Batan presented two papers, first on his research expertise on istambay phenomenon entitled, Unearthing Structural & Symbolic Violences in the Lives of Filipino Istambays, and second, as a documenter of history of Philippine Sociology entitled, Recent Developments and Prospects in the Teaching, Training and Practice of Sociology in the Philippines. 

The first paper interrogated the concept of structural and symbolic violences in the lives of selected self-reported Filipino istambays (on standbys) in relation to the widely perceived notion of “waithood” particularly experienced during youthhood, locally known in the Philippines as the “istambay” phenomenon. Using life course data from the Social Investigation on the Lives of Istambays in the Philippines (SILIP) project covering four marginalized research sites, this study examined how an istambay experiences constitute, shape, and influence what may be considered as experiences of violence impacting specifically their education and employment life trajectories. The paper argued that the limited education and employment experiences (and the lack thereof) of selected istambay respondents unravels both structural and symbolic violences that entrench the stereotypical perception of their idleness and inactivity. These violences appeared to constitute and engender varying dynamics of social interruptions that these istambays encounter, negotiate, and to some, able to overcome. The paper concludes with some research insights on how further analysis of violences and social interruptions as working concepts may offer new avenues in studying istambay phenomenon in the country.

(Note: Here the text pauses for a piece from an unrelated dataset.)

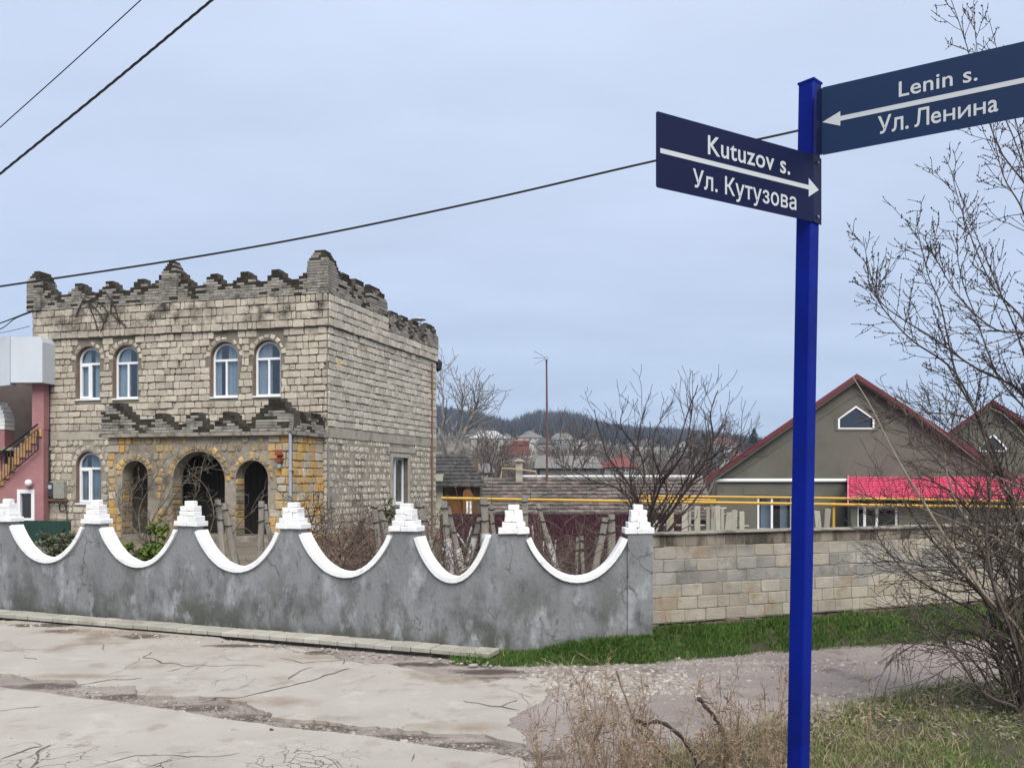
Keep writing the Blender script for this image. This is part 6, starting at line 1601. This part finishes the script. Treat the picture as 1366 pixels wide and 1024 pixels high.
# ================================================================== DRY WEEDS, CUT STEMS, GRASS
R.seed(83)
WEED = mat('dry_weed', (.16, .11, .07), (.27, .20, .135), 14, .95, rnd=.4)
m = MB()
def weed(x, Y, h, lean=0):
    p = pp(x, 640, Y); p.z = 0
    n = 6; P = [p]; d = Vector((lean+R.gauss(0, .16), R.gauss(0, .16), 1)).normalized()
    for i in range(n):
        d = (d+Vector((R.gauss(0, .09), R.gauss(0, .09), .05))).normalized(); P.append(P[-1]+d*h/n)
    tube(m, P, [.0034*(1-.6*i/n) for i in range(n+1)], 4)
    for j in range(int(h*17)):
        t = R.uniform(.3, 1)*n; i = min(int(t), n-1); q = P[i].lerp(P[i+1], t-i)
        twig(m, q, rot_about((P[i+1]-P[i]).normalized(), R.uniform(.4, .9)), h*R.uniform(.10, .26), .0017, 1, .1, .2, 3, (.4, 1), .55, 3, 0, .0013)
        for c in range(5):       # curled dry leaves
            q2 = q+Vector((R.gauss(0, .025), R.gauss(0, .025), R.gauss(.02, .025))); s = R.uniform(.008, .02)
            u = Vector((R.gauss(0, 1), R.gauss(0, 1), R.gauss(-.3, .7))).normalized()*s; w = u.cross(Vector((R.gauss(0, 1), R.gauss(0, 1), R.gauss(0, 1)))).normalized()*s*.22
            m.add([tuple(q2-u), tuple(q2+w), tuple(q2+u), tuple(q2-w)], [(0, 1, 2), (0, 2, 3)])
def ytop(x): return interp(x, [(700, 985), (740, 945), (780, 920), (830, 930), (880, 960), (930, 965), (970, 930), (1020, 905), (1050, 925), (1100, 950), (1160, 960)])
for k in range(105):
    x = R.choice((R.uniform(715, 860), R.uniform(715, 1060), R.uniform(715, 1060))); Y = R.uniform(3.5, 4.7)
    zt = EYE-(ytop(x)+R.uniform(-25, 85)-HY)/F*Y
    if zt > .1: weed(x-R.uniform(-30, 30), Y, zt, R.uniform(-.2, .2))
for x, y, Y in ((776, 915, 4.3), (822, 886, 4.2), (868, 905, 4.4), (915, 895, 4.5), (1018, 880, 4.5), (985, 900, 4.6), (1003, 925, 4.4), (1120, 930, 4.9), (1155, 905, 5.0), (1085, 950, 4.7)):
    weed(x, Y, EYE-(y-HY)/F*Y, R.uniform(-.1, .1))
tag(m.build('dry_weeds', WEED), kind='stuff')
for pts, r, lab in (([(851, 961), (862, 964), (878, 962), (895, 970), (915, 990), (930, 1020), (940, 1070)], .0095, 'dark cut branch arching left, with a blackened stub end'), ([(932, 930), (942, 943), (955, 958), (965, 980), (969, 1000), (972, 1070)], .0105, 'dark cut branch standing upright among the dry weeds'),
                    ([(822, 894), (836, 935), (850, 968), (880, 1000), (920, 1030), (960, 1060)], .0045, 'long thin straw-coloured stick slanting through the weeds')):
    P = catmull([pp(x, y, 4.1) for x, y in pts], 6); m = MB(); n = len(P)
    tube(m, [p+Vector((R.gauss(0, .002), R.gauss(0, .002), 0)) for p in P], [r*(1+.18*math.sin(i*1.3)) for i in range(n)], 7)
    t = thing('cut_branch', tuple(P[-1]), lab, 'branch'); m.build('stem', WEED if r < .006 else DBARK, t)
    m = MB()
    for i in range(3, n-4, 7): twig(m, P[i], rot_about((P[i+1]-P[i]).normalized(), .8), R.uniform(.05, .16), r*.4, 0, .1, .3, k=4)
    m.build('twig', WEED if r < .006 else DBARK, t)

def grassmat(name, g1, g2, dry, lo, hi):
    return mat(name, g1, g2, 1.6, .75, rnd=.4, rnd2=(dry, lo, hi), spec=.25)
GR1 = grassmat('green_grass', (0.03, 0.08479, 0.0108), (0.06, 0.1333, 0.0198), (.17, .17, .06), .70, .98)
GR2 = grassmat('mixed_grass', (0.0533, 0.125, 0.0162), (0.0984, 0.18, 0.027), (.25, .21, .11), .38, .75)
GR3 = grassmat('dry_grass', (.10, .13, .04), (.17, .165, .07), (.27, .22, .13), .15, .7)
n = 60000; bx = []
while len(bx) < n:
    x = R.uniform(-.55, 8.5); x = x if R.random() < .8 else R.uniform(-.4, 3); t = R.random()**.8
    if noise.noise(Vector((x*2.3, t*1.1, 4)))*.8+noise.noise(Vector((x*9, t*5, 4)))*.5+.55 < R.random()*.7*(1.5 if t < .3 else .6): continue
    e, w = interp(x, EDGE), wally(x); y = e+(w-e)*(t*1.04-.03)
    if x < FB.x+.05 and y > W1.P((FB.x-x)/abs(W1.d.x), .30, 0)[1]: continue
    bx.append((x, y, bankz(x, max(0, t))))
bx = np.array(bx); tl = rng.normal(0, .45, (n, 2))
blades('grass', bx, tl, rng.gamma(4, .0095, n)*(1+.4*np.sin(bx[:, 0]*5+bx[:, 1]*3))+.02, rng.uniform(.004, .008, n), GR1, bend=.5)
# verge in front: short turf, greener to the right, drier among the weeds
v = []; nv = 60
VX = [gp(x, y) for x, y in [(840, 1040), (900, 1005), (980, 985), (1060, 968), (1140, 950), (1220, 930), (1300, 912), (1400, 895), (1700, 870)]]
def vy(x): return interp(x, [(p.x, p.y) for p in VX])
for i in range(nv):
    x = .45+i*.12
    for k in range(14):
        t = k/13; y = 3.2+(vy(x)-3.2)*t; v.append((x, y, .01+.05*smooth(1, .8, t)+.025*noise.noise(Vector((x*2.2, y*2.2, 1)))*smooth(1, .85, t)))
f = [(i*14+k, (i+1)*14+k, (i+1)*14+k+1, i*14+k+1) for i in range(nv-1) for k in range(13)]
VERGE = mat('verge_soil', (0.051, 0.042, 0.027), (0.084, 0.069, 0.048), 5, .97, bump=1, bscale=30)
tag(mesh_obj('verge', np.array(v), f, None, VERGE, smooth=True), kind='structure')
def turf(name, n, xr, mt, cond, h0, h1):
    bx = []
    while len(bx) < n:
        px = R.uniform(*xr); y = R.uniform(880, 1120); p = gp(px, y)
        if p.y > vy(p.x)+.08+.12*noise.noise(p*3) or p.x < .5 or not cond(px, y, p): continue
        bx.append((p.x, p.y, .03))
    bx = np.array(bx); m_ = len(bx)
    blades(name, bx, rng.normal(0, .5, (m_, 2)), rng.uniform(h0, h1, m_), rng.uniform(.0035, .0065, m_), mt, bend=.5)
nn = lambda p, s, o: noise.noise(Vector((p.x*s, p.y*s, o)))
turf('grass', 40000, (1080, 1850), GR2, lambda px, y, p: nn(p, 2.2, 3) > -.12+R.uniform(-.15, .15), .03, .085)
turf('grass', 16000, (1200, 1850), GR1, lambda px, y, p: nn(p, 1.6, 7)+.3*smooth(960, 1030, y) > .0+R.uniform(-.1, .1), .04, .10)
turf('dry_grass', 10000, (830, 1300), GR3, lambda px, y, p: R.random() < .9, .04, .13)
# dry litter on the verge under the shrub
m = MB()
for k in range(2600):
    p = gp(R.uniform(1080, 1400), R.uniform(905, 1000)); 
    if p.y > vy(p.x): continue
    s = R.uniform(.01, .035); u = Vector((R.gauss(0, 1), R.gauss(0, 1), R.gauss(0, .35))).normalized()*s; w = u.cross(Vector((R.gauss(0, .4), R.gauss(0, .4), 1))).normalized()*s*.3; c = p+Vector((0, 0, .045+R.random()*.03))
    m.add([tuple(c-u), tuple(c+w), tuple(c+u), tuple(c-w)], [(0, 1, 2), (0, 2, 3)])
tag(m.build('plant_litter', mat('grey_litter', (.16, .125, .095), (.30, .25, .20), 12, .95, rnd=.5)), kind='stuff')
wr = thing('litter_scrap', tuple(gp(362, 977, .04)), 'tiny red plastic scrap on the joint between the concrete slabs', 'scrap')
m = MB(); c = gp(362, 977, .03); m.add([(c.x-.02, c.y, c.z), (c.x+.02, c.y-.01, c.z), (c.x+.015, c.y+.03, c.z+.01), (c.x-.015, c.y+.02, c.z+.025), (c.x, c.y, c.z+.03)], [(0, 1, 4), (1, 2, 4), (2, 3, 4), (3, 0, 4)]); m.build('wrapper', REDM, wr)

# ================================================================== AIR
hz_ = bpy.data.materials.new('haze_air'); hz_.use_nodes = True; t_ = hz_.node_tree; t_.nodes.clear()
o_ = t_.nodes.new('ShaderNodeOutputMaterial'); pv = t_.nodes.new('ShaderNodeVolumePrincipled')
pv.inputs['Density'].default_value = HAZE; pv.inputs['Color'].default_value = (.60, .79, 1, 1); pv.inputs['Anisotropy'].default_value = .2
t_.links.new(pv.outputs[0], o_.inputs['Volume'])
m = MB(); box(m, ID, -1200, 1200, -80, 1300, -9, 110); m.f = [f_[::-1] for f_ in m.f]
tag(m.build('haze', hz_), kind='stuff')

The second paper interrogated on the history and development of Philippine Sociology in the context of Global South discourse. It directs attention to (a) contexts– the recent developments and prospects in the teaching, training and practice of Sociology in the Philippines; (b) contentions – the critical space of knowledge production and disputes between local and international sociologies; and (c) commitments ­– the promise of Sociology in responding to better understand contemporary social problems impinging Philippine society in relation to the global world. Using archival documents and ethnographic observations, this paper argues that while state regulation in the teaching and training of Sociology has relatively been in place, the pursuit to develop a more-grounded and contextualized Philippine Sociology (in terms of theory and methods) remains wanting. In so doing, the examination dives and thrives into Global South discourse to make sense of what Philippine Sociology has become and what it would be in the future.

Batan also served as program coordinator of the RC34 Sociology of Youth panels and as session organizer of Migration, Mobilities and Borders with youth sociologists from France, China, Spain, and Japan.

Batan is Vice-President for Asia of the Research Committee (RC) 34 – Sociology of Youth (2014-2018) and President of the Philippine Sociological Society (2017-2018).

The World Congress of Sociology brings together more than 5,000 sociologists and social scientists every four years. The next world congress will be held at Melbourne, Australia on 2022.